Re: Framebuffer port of GTK/GDK !!




"Shawn T . Amundson" <amundson@eventloop.com> writes:

> On Wed, Mar 22, 2000 at 08:09:02PM -0600, Raja R Harinath wrote:
> > > --------------------------------------------------------------
> > > What is Nano-X?
> > > 
> > > Nano-X is the X-like API that Microwindows supports.  It is based on David
> > > Bell's mini-X server API, and includes X-like primitives for low-level
> > > window and graphics operations.  Window management is not included, and
> > > the window look and feel must be created through a widget set or directly
> > > by the applications programmer.  Currently, there are a number of people
> > > working on widget sets for Nano-X.  There is some discussion about
> > > converting the Nano-X API to be X Window System compatible.
> > > --------------------------------------------------------------
> > 
> > I am confused.  I was talking about DinX (dinx.sourceforge.net).  This
> > FAQ entry talks about Nano-X.  I don't think they are the same
> > project, though DinX was last updated in December.  
> > 
> > If this is a continuation of a different conversation thread about
> > Nano-X, that would explain it.  I don't however know the licensing
> > situation of Nano-X, so I can't comment on your suggestion.
> > 
> > - Hari
> 
> I found it confusing as well. ;-) However, similar licensing applies 
> to Microwindows as well.

The licensing on DinX does not seem very relevant since its API is
tiny and the protocol fixed at the device-interface level.  If there
are client side libraries at all, it would be easy to duplicate them
under whatever license you wanted.

DinX, however, doesn't seem to be very active, and I'm not sure
that it's general approach of putting a fair bit of functionality in
the kernel is going to sit well with the kernel people; it also
restricts portability to anything but Linux. (And there are some
fundemental problems with command/event-queue overflow with this
model.)

The approach that DinX takes of only managing top level windows and
leaving everything else up to the client is not a necessarily a bad
one; it would actually be quite easy to adapt GTK+-1.3 to this model,
since the X layer for GTK+-1.3 is duplicating a lot of the things
that the X server is doing in order to work around limitations
in X.

One thing that's a little funny about DinX is that the _only_ way
of drawing to the screen is to copy-area or fill-area. There are
no primitives such as lines, and there is no direct access to
the frame buffer. If you don't mind leaving double-buffering on
(the default way that GTK+-1.3 works, but perhaps not suitable
for embedded systems) then this isn't a problem. 
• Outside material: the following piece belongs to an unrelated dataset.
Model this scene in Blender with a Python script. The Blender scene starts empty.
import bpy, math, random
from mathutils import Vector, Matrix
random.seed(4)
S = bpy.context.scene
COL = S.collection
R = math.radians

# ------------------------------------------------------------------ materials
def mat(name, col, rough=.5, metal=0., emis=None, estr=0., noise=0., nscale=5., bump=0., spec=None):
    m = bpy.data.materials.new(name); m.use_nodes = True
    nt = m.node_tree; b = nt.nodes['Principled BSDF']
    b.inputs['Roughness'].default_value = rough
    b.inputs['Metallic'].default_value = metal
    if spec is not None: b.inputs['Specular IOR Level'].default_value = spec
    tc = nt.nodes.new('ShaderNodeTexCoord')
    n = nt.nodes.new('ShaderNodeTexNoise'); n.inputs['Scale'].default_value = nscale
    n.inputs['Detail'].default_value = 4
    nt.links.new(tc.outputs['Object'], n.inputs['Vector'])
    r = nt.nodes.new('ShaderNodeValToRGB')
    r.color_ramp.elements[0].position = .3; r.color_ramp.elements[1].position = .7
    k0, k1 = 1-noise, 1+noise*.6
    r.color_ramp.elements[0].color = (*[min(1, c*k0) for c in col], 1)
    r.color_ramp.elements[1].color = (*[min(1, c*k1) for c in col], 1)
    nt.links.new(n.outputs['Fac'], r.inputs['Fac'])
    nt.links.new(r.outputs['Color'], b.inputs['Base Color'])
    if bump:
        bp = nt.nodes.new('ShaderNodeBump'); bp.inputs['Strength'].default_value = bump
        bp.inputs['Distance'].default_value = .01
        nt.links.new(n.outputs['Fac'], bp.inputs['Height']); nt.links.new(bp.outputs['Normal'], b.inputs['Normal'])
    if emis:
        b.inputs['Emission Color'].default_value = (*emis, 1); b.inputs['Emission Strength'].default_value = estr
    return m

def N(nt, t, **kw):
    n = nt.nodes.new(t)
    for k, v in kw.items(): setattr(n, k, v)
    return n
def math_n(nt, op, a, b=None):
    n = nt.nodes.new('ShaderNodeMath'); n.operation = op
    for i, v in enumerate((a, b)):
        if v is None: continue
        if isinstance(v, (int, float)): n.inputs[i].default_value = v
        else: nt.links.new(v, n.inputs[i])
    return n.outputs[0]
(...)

MicroWindows/Nano-X is a much more active project. But, I was not
particularly impressed with the code, the amount of documentation, or
the APIs when I looked at a few weeks ago. It struck me as an attempt
to write a windowing system done by people who weren't all that
familiar with windowing systems. It inherits many of the limitations
and bad parts of the X design, without necessarily inheriting all the
good parts. 

(Caveat: perhaps the lack of documentation and the ugly header
files have prejudiced me against the system.)

On the simplest level, it looks hard to do a full GTK+-1.3 port to
Nano-GUI since it has the X 16-bit coordinate limitations, and doesn't
have the features of X that GTK+-1.3 uses to work around those
limitations.

So, I guess I don't think that either of these existing systems really
is the right way to go. The best thing to do might be to go from
scratch assuming just a simple frame-buffer (you could test against
fbdev on linux.) I think that Troll did something like that for
Qt/Embedded.

If you want a full multi-client windowing system, then you have
to answer some basic questions first:

 - How small?

 - Why is X eating too much memory? (Simply discarding it a-priori,
   is a stupid move. There is a LOT of really good work done by
   smart people in X.)

 - Is hardware acceleration needed?

 - What level of security / protection is needed?

 - What features beyond what X provides are wanted / necessary?

I don't think that this questions were satisfactorily answered
by either the Nano-GUI or DinX people, though DinX, as a simpler,
cleaner system, has less of a problem in this regard.